Start of RECORDS
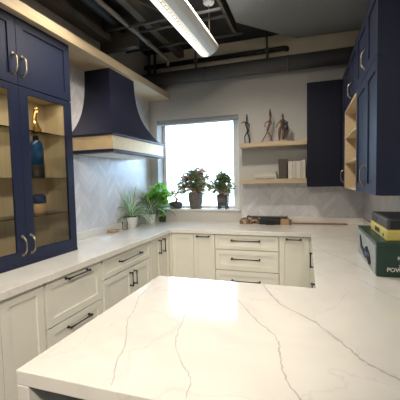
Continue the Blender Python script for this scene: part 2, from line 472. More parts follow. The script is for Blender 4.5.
top = CT - CTH - .008
L = Fr((-1.53, 0, 0), (0, 1, 0), (1, 0, 0))
base_unit(L, .62, .93, .552, 'cream base cabinet at the near end of the left run, outside the photo edge', [('d', .62, .93, .11, top, [])])
base_unit(L, .93, 1.514, .552, 'cream two-door base cabinet on the left run, partly hidden by the peninsula corner',
          [('d', .93, 1.22, .11, top, []), ('d', 1.22, 1.514, .11, top, [])])
base_unit(L, 1.514, 2.10, .552, 'cream cabinet with deep drawers, under the display cabinet',
          [('w', 1.53, 2.085, .575, top, [((1.705, .845), (1.92, .845))]), ('w', 1.53, 2.085, .11, .570, [((1.705, .515), (1.92, .515))])])
base_unit(L, 2.10, 2.924, .552, 'cream cabinet with one wide drawer over two doors, below the range hood',
          [('w', 2.115, 2.91, .705, top, [((2.345, .80), (2.70, .80))]),
           ('d', 2.115, 2.545, .11, .70, [((2.51, .54), (2.51, .655))]), ('d', 2.545, 2.91, .11, .70, [((2.58, .54), (2.58, .655))])])
base_unit(L, 2.924, 3.405, .552, 'cream two-door cabinet in the left corner under the potted plants',
          [('d', 2.93, 3.16, .11, top, [((3.115, .70), (3.115, .835))]), ('d', 3.16, 3.40, .11, top, [((3.22, .70), (3.22, .835))])])
K = Fr((0, 3.43, 0), (1, 0, 0), (0, -1, 0))
base_unit(K, -1.505, -1.217, .66, 'plain cream door cabinet in the left corner of the back run', [('d', -1.485, -1.217, .11, top, [])])
base_unit(K, -1.217, -.969, .66, 'narrow cream cabinet with handle on its top rail, left of the back drawers',
          [('d', -1.217, -.969, .11, top, [((-1.172, .845), (-1.035, .845))])])
base_unit(K, -.969, -.274, .66, 'cream drawer cabinet with three drawers in the middle of the back run',
          [('w', -.965, -.278, .71, top, [((-.775, .812), (-.475, .812))]), ('w', -.965, -.278, .48, .705, [((-.775, .612), (-.475, .612))]),
           ('w', -.965, -.278, .11, .475, [((-.775, .37), (-.475, .37))])])
base_unit(K, -.274, .032, .66, 'narrow cream cabinet with handle on its top rail, right end of the back run',
          [('d', -.272, .030, .11, top, [((-.195, .845), (-.056, .845))])])
Rr = Fr((.082, 0, 0), (0, 1, 0), (-1, 0, 0))
base_unit(Rr, 1.70, 2.52, .54, 'cream drawer cabinet on the right run beside the peninsula, seen edge-on',
          [('w', 1.71, 2.51, .60, top, [((1.98, .80), (2.12, .80))]), ('w', 1.71, 2.51, .11, .595, [])])
base_unit(Rr, 2.52, 3.42, .54, 'cream door cabinet on the right run next to the back corner, seen edge-on',
          [('d', 2.53, 2.96, .11, top, [((2.91, .70), (2.91, .82))]), ('d', 2.96, 3.41, .11, top, [])])

# strips closing the inner corners of the run
b = B(); box(b, .0325, .0615, 3.4125, 3.43, .10, CT - CTH); tag(obj('filler_strip', b, M['cab']), 'cream corner filler strip where the back run meets the right run', 'strip')
b = B(); box(b, -1.5285, -1.4865, 3.4062, 3.43, .10, CT - CTH); tag(obj('filler_strip', b, M['cab']), 'cream corner filler strip where the left run meets the back run', 'strip')
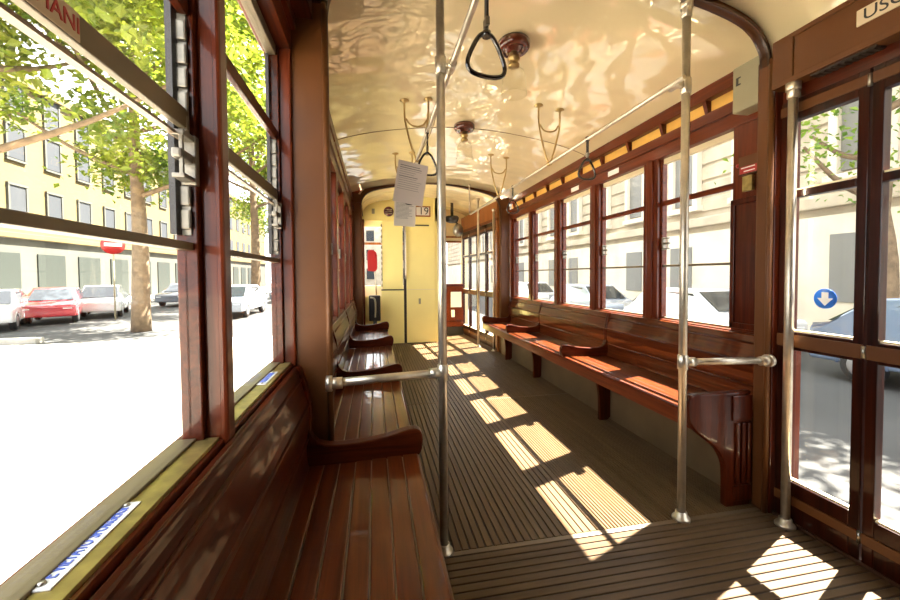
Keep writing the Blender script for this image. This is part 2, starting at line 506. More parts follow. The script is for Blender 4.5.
for k, (a, b) in enumerate(WLs):
    window(-1, k+6, a, b, 'mahogany sash window beyond the brown post, ' + ['first', 'second', 'third', 'fourth', 'last'][k] + ' above the far seats')
window(-1, 11, *WLn[1], 'narrow mahogany sash window between the nearest bench and the brown post', sash=True, rail_mat='mahogany', ratchet=True, wide=.015)
wa = window(-1, 12, *WLn[0], 'large mahogany sash window closest to the viewer with metal ratchet strip and latch', sash=True, rail_mat='mahogany', ratchet=True, wide=.015)
# window sills with brass strip (near bench)
m = MB()
for a, b in WLn: m.box(GL+.004, XL-.002, a+.004, b-.004, SILL-.012, SILL-.002, .001)
struct(m, 'trim_3', 'brass', 'worn brass strips along the sills of the near windows', 'trim')

# baseboards / risers under the benches
m = MB(); m.box(1.745, 1.90, 1.53, 5.17, 0, .40); struct(m, 'baseboard_right', 'riser_paint', 'plain brown riser panel under the long sunlit bench', 'baseboard')
m = MB(); m.box(XL+.004, -.13, BACK+.06, 1.42, 0, .40); m.box(XL+.004, -.13, 1.50, 5.17, 0, .40)
struct(m, 'baseboard_left', 'riser_paint', 'brown riser panel under the bench row beside the near windows', 'baseboard')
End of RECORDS
_WRITTEN REQUEST:_
Only the lines from the one that contains "Keep writing the" to the end of the entries above should be given again, exactly and in full.

_FINAL RESULT:_
Keep writing the Blender script for this image. This is part 2, starting at line 506. More parts follow. The script is for Blender 4.5.
for k, (a, b) in enumerate(WLs):
    window(-1, k+6, a, b, 'mahogany sash window beyond the brown post, ' + ['first', 'second', 'third', 'fourth', 'last'][k] + ' above the far seats')
window(-1, 11, *WLn[1], 'narrow mahogany sash window between the nearest bench and the brown post', sash=True, rail_mat='mahogany', ratchet=True, wide=.015)
wa = window(-1, 12, *WLn[0], 'large mahogany sash window closest to the viewer with metal ratchet strip and latch', sash=True, rail_mat='mahogany', ratchet=True, wide=.015)
# window sills with brass strip (near bench)
m = MB()
for a, b in WLn: m.box(GL+.004, XL-.002, a+.004, b-.004, SILL-.012, SILL-.002, .001)
struct(m, 'trim_3', 'brass', 'worn brass strips along the sills of the near windows', 'trim')

# baseboards / risers under the benches
m = MB(); m.box(1.745, 1.90, 1.53, 5.17, 0, .40); struct(m, 'baseboard_right', 'riser_paint', 'plain brown riser panel under the long sunlit bench', 'baseboard')
m = MB(); m.box(XL+.004, -.13, BACK+.06, 1.42, 0, .40); m.box(XL+.004, -.13, 1.50, 5.17, 0, .40)
struct(m, 'baseboard_left', 'riser_paint', 'brown riser panel under the bench row beside the near windows', 'baseboard')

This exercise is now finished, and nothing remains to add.